As to the draft order proposed by Rabobank, paragraph requires amendment to reflect the conditional character of the permission to introduce Misrepresentations 7, 8 and 9 as well as the deletion of the reference to negligent misstatement. Paragraph 2 also needs amendment to confine the supplemental witness statements to Misrepresentations 7, 8 and 9 and to introduce the special provisions for the evidence of Messrs Catton and Havelock (see paragraph 22(ii) above). I note that Rabobank do not seek permission to serve any supplemental evidence with regard to those misrepresentations and I have therefore not included any such provision. Paragraph 3 needs amending to reflect the conditional and limited nature of the permission to NWB to serve a further expert report. The date needs amending. There is no need to confine it to 15 pages.
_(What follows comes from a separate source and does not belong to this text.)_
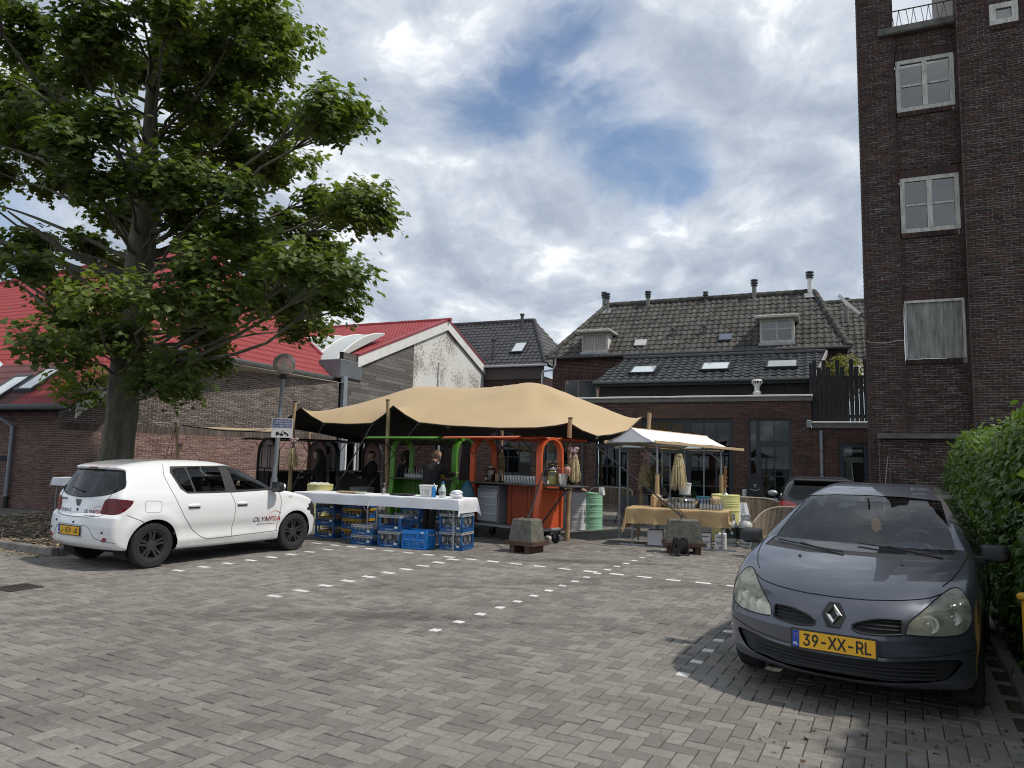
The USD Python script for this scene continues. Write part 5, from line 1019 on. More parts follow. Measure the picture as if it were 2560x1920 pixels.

Not even the most inventive expert could possibly write more than five pages on these extremely narrow and circumscribed allegations unless his primary objective was to maximise his fees rather than to assist the court by precise, focussed and objective expert evidence. The order does not provide for Rabobank to serve further expert evidence and I have therefore not introduced a provision to that effect. As to costs, paragraph 4 can stand. Each party shall bear its own costs of preparation of the written submissions and of considering this judgment.